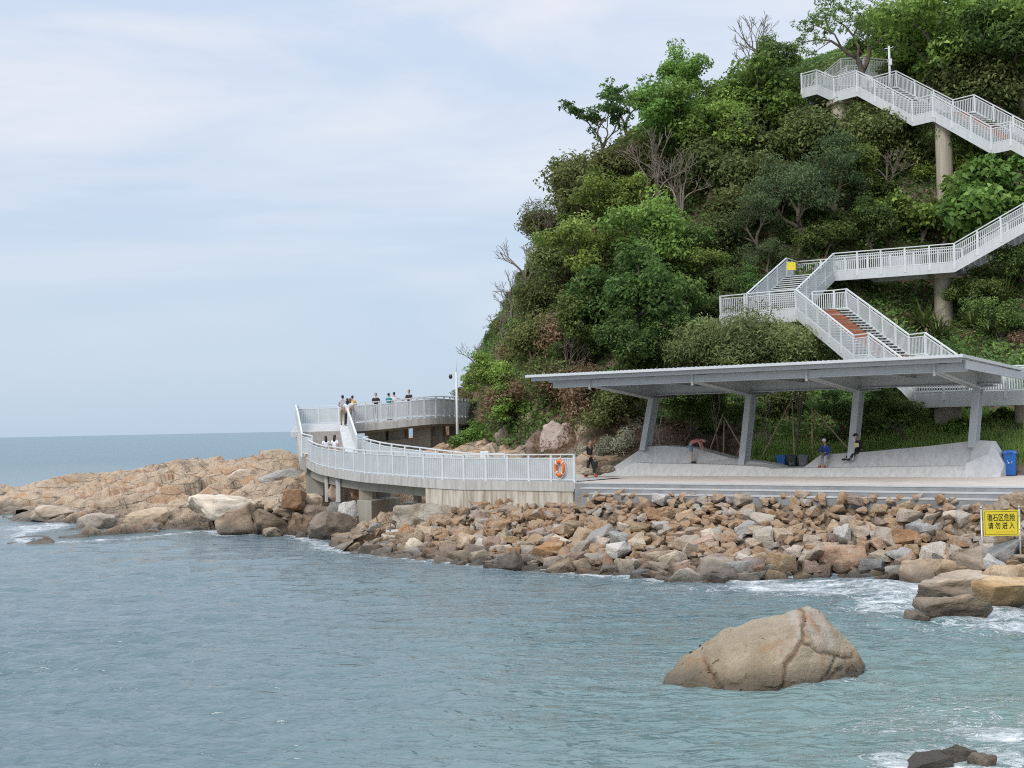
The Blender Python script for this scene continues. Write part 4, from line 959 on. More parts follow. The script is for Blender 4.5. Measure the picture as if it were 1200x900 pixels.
c = mixc(t, math_(t, 'MULTIPLY', wet, 0.75), c, (0.07, 0.055, 0.035)); t.links.new(c, b.inputs['Base Color']); t.links.new(mrange(t, wet, 0, 1, .85, .35), b.inputs['Roughness'])
bump(t, b, math_(t, 'ADD', noise(t, oc, 3.5, 12, 0.76), math_(t, 'MULTIPLY', noise(t, vmap(t, oc, (1, 1, 2.5)), 1.6, 4, 0.6, 0.5), 0.8)), 0.9, 0.18)
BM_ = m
bm = bmesh.new(); BY = 28.0
def bp(px, py, Y): return P(px, py, Y * .9015)
hullp = [bp(776, 797, 30.4), bp(800, 768, 31.0), bp(848, 736, 31.2), bp(905, 722, 31.4), bp(948, 710, 31.6), bp(962, 714, 31.9), bp(985, 740, 31.2), bp(1008, 770, 31.0), bp(1014, 782, 31.2),
         bp(800, 803, 29.7), bp(872, 812, 29.1), bp(935, 800, 29.4), bp(985, 797, 30.0), bp(880, 745, 30.2), bp(945, 728, 30.4), bp(930, 760, 29.8), bp(975, 765, 30.2), bp(830, 775, 30.1),
         bp(800, 780, 33.0), bp(870, 750, 34.0), bp(945, 735, 34.2), bp(1000, 770, 33.5)]
for p in hullp: bm.verts.new(p)
for p in [q_ for q_ in hullp if q_.z < 1.4]: bm.verts.new(Vector((p.x, p.y, -0.3)))
bmesh.ops.convex_hull(bm, input=bm.verts); bmesh.ops.delete(bm, geom=[v for v in bm.verts if not v.link_faces], context='VERTS')
bmesh.ops.bevel(bm, geom=list(bm.edges), offset=0.05, segments=2, profile=0.5, affect='EDGES'); bmesh.ops.triangulate(bm, faces=bm.faces)
for _ in range(6):
    le = [e for e in bm.edges if e.calc_length() > 0.085]
    if not le: break
    bmesh.ops.subdivide_edges(bm, edges=le, cuts=1); bmesh.ops.triangulate(bm, faces=bm.faces)
bm.normal_update(); cc = Vector((BOULDER_C.x, BY, WL))
stain = {'rust': [], 'white': [], 'crk': []}
def segd(x, z, pts):
    best = 9
    for (x0, z0), (x1, z1) in zip(pts[:-1], pts[1:]):
        dx, dz = x1 - x0, z1 - z0; t_ = max(0, min(1, ((x - x0) * dx + (z - z0) * dz) / (dx * dx + dz * dz))); best = min(best, math.hypot(x - x0 - t_ * dx, z - z0 - t_ * dz))
    return best
def bl(*pp): return [(lambda p_: (p_.x, p_.z))(P(x, y, 27.2)) for x, y in pp]
RUST = [bl((962, 712), (945, 730), (938, 752), (914, 772), (904, 800)), bl((905, 722), (925, 724)), bl((826, 772), (830, 800)), bl((888, 760), (915, 752))]
WHITE = [bl((962, 716), (975, 735), (978, 752)), bl((940, 728), (936, 745)), bl((950, 740), (962, 756))]
CRK = [bl((962, 712), (944, 735), (936, 755), (916, 772), (908, 800)), bl((826, 774), (838, 798)), bl((1010, 775), (985, 768), (965, 788), (955, 800)), bl((938, 752), (960, 762), (985, 768)), bl((990, 785), (965, 790))]
for v in bm.verts:
    q_ = v.co; n1_ = fbm(q_.x, q_.y, q_.z, 4, 1.1); n2_ = fbm(q_.x + 9, q_.y, q_.z, 4, 2.6)
    dd_, pp_ = mnoise.voronoi(Vector((q_.x * .8, q_.y * .8, q_.z * 1.5)) + Vector((.25, .25, .25)) * n1_)
    d = 0.025 * (mnoise.cell(pp_[0] * 4.1) - .5) + 0.05 * n1_ + 0.03 * n2_
    jx, jz = q_.x + 0.07 * n2_, q_.z + 0.07 * fbm(q_.z, q_.x, q_.y, 3, 2.2); front = q_.y < 28.6
    ck_ = min(segd(jx, jz, c_) for c_ in CRK) if front else 9
    d -= 0.06 * max(0, 1 - ck_ / 0.07) * min(1.0, max(0.0, (28.5 - q_.y) / .5))
    stain['crk'].append(max(0, 1 - ck_ / 0.05)); stain['rust'].append(max(0, 1 - min(segd(jx, jz, c_) for c_ in RUST) / (0.10 + .07 * n1_)) if front else 0); stain['white'].append(max(0, 1 - min(segd(jx, jz, c_) for c_ in WHITE) / (0.22 + .14 * n2_)) if front else 0)
    v.co += v.normal * d
for v in bm.verts: v.co -= cc
m_ = bpy.data.meshes.new('boulder'); bm.to_mesh(m_); bm.free(); m_.materials.append(BM_)
for an, av in stain.items(): m_.attributes.new(an, 'FLOAT', 'POINT').data.foreach_set('value', np.array(av, np.float32)); m_.polygons.foreach_set('use_smooth', [True] * len(m_.polygons))
try: m_.set_sharp_from_angle(angle=R(24))
except Exception: pass
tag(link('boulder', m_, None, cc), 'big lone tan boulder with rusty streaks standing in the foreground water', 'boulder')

# cliff rocks at the bare foot of the hill
for i, (x, y, w, h, c_, tx) in enumerate(((655, 515, 44, 46, 'pinkish brown', 'tall pinkish rock face of the bare cliff left of the standing person'), (600, 515, 50, 34, 'pinkish brown', 'broken brown rock face at the left of the cliff'), (690, 505, 34, 30, 'tan', 'pale tan rock face behind the standing person'), (630, 490, 40, 22, 'pinkish brown', 'pinkish ledge above the left cliff face'), (670, 480, 30, 20, 'rust orange', 'rust ledge high in the middle of the cliff'),
        (720, 495, 36, 26, 'pinkish brown', 'brown rock face below the left roof corner'), (610, 535, 46, 16, 'cream', 'pale rocks at the foot of the cliff behind the railing'), (690, 551, 26, 9, 'cream', 'cream boulder lying on the sandy ground left of the bench'), (712, 549, 22, 8, 'tan', 'tan stone by the left foot of the tall bench'), (645, 540, 40, 14, 'tan', 'low tan rocks behind the lifebuoy'))):
    p = hill_hit(x, y + h * .3, 62, 90); Y = p.y + w * .022 if y < 545 else 61.8
    boulder(tx, x - w / 2, y - h / 2, x + w / 2, y + h / 2, Y, w * Y / 1500 * .6, 300 + i, c_, 0.1 * i, .3, 20, (0, 0), .12)

# ------------------------------------------------------------------ trees and shrubs
LM = {
 'dark': leaf_mat('leaf_dark_green', (0.055, 0.114, 0.026), (0.121, 0.240, 0.050), (0.248, 0.403, 0.090)),
 'bright': leaf_mat('leaf_bright_green', (0.086, 0.176, 0.030), (0.196, 0.365, 0.055), (0.373, 0.595, 0.113)),
 'blue': leaf_mat('leaf_blue_green', (0.061, 0.118, 0.047), (0.130, 0.224, 0.086), (0.243, 0.364, 0.140)),
 'olive': leaf_mat('leaf_olive', (0.085, 0.115, 0.034), (0.185, 0.245, 0.07), (0.32, 0.38, 0.13)),
 'dry': leaf_mat('leaf_dry', (0.157, 0.108, 0.050), (0.345, 0.248, 0.120), (0.545, 0.419, 0.212)),
 'light': leaf_mat('leaf_feathery', (0.10, 0.14, 0.042), (0.21, 0.275, 0.09), (0.35, 0.42, 0.15)),
 'grey': leaf_mat('leaf_grey_green', (0.258, 0.270, 0.187), (0.489, 0.501, 0.349), (0.620, 0.620, 0.550)),
 'grass': leaf_mat('grass_blade', (0.14, 0.25, 0.05), (0.27, 0.43, 0.09), (0.45, 0.58, 0.2), 0.45)}
def leaf_cloud(rs, centers, n_per, cr_, flat, leaf, aspect, mat, upb=0.6, name='crown', lin=0.25):
    C_ = np.repeat(np.asarray(centers, float), n_per, 0); N_ = len(C_)
    d = rs.normal(size=(N_, 3)); d /= np.linalg.norm(d, axis=1, keepdims=True); rr = rs.uniform(0.25, 1, (N_, 1)) ** 0.5
    szs = np.repeat(rs.uniform(0.7, 1.3, len(centers)), n_per)[:, None]
    pos = C_ + d * rr * cr_ * szs * np.array([1, 1, flat])
    nrm = d * 0.7 + rs.normal(size=(N_, 3)) * 0.5 + np.array([0, 0, upb]); nrm /= np.linalg.norm(nrm, axis=1, keepdims=True)
    a = np.cross(nrm, rs.normal(size=(N_, 3))); a /= np.linalg.norm(a, axis=1, keepdims=True); b_ = np.cross(nrm, a)
    L = leaf * rs.uniform(0.65, 1.35, (N_, 1)); w = L * aspect
    droop = nrm * L * -0.18
    Vv = np.stack([pos - a * L / 2 + droop, pos - b_ * w / 2, pos + a * L / 2 + droop, pos + b_ * w / 2], 1).reshape(-1, 3)
    F_ = np.arange(N_ * 4).reshape(-1, 4)
    tint = np.clip(0.42 + np.repeat(rs.normal(0, 0.17, len(centers)), n_per) + rs.normal(0, 0.16, N_), 0, 1)
    return np_mesh(name, Vv, F_, mat, False, {'tint': np.repeat(tint, 4)})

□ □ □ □

◆ EXERCISE INSTRUCTIONS: Reproduce only the lines from the beginning of the data through the line that contains "0.8)), 0.9, 0.18)", both included, and please drop the pictures.

◆ ANSWER TO THE EXERCISE:
The Blender Python script for this scene continues. Write part 4, from line 959 on. More parts follow. The script is for Blender 4.5. Measure the picture as if it were 1200x900 pixels.
c = mixc(t, math_(t, 'MULTIPLY', wet, 0.75), c, (0.07, 0.055, 0.035)); t.links.new(c, b.inputs['Base Color']); t.links.new(mrange(t, wet, 0, 1, .85, .35), b.inputs['Roughness'])
bump(t, b, math_(t, 'ADD', noise(t, oc, 3.5, 12, 0.76), math_(t, 'MULTIPLY', noise(t, vmap(t, oc, (1, 1, 2.5)), 1.6, 4, 0.6, 0.5), 0.8)), 0.9, 0.18)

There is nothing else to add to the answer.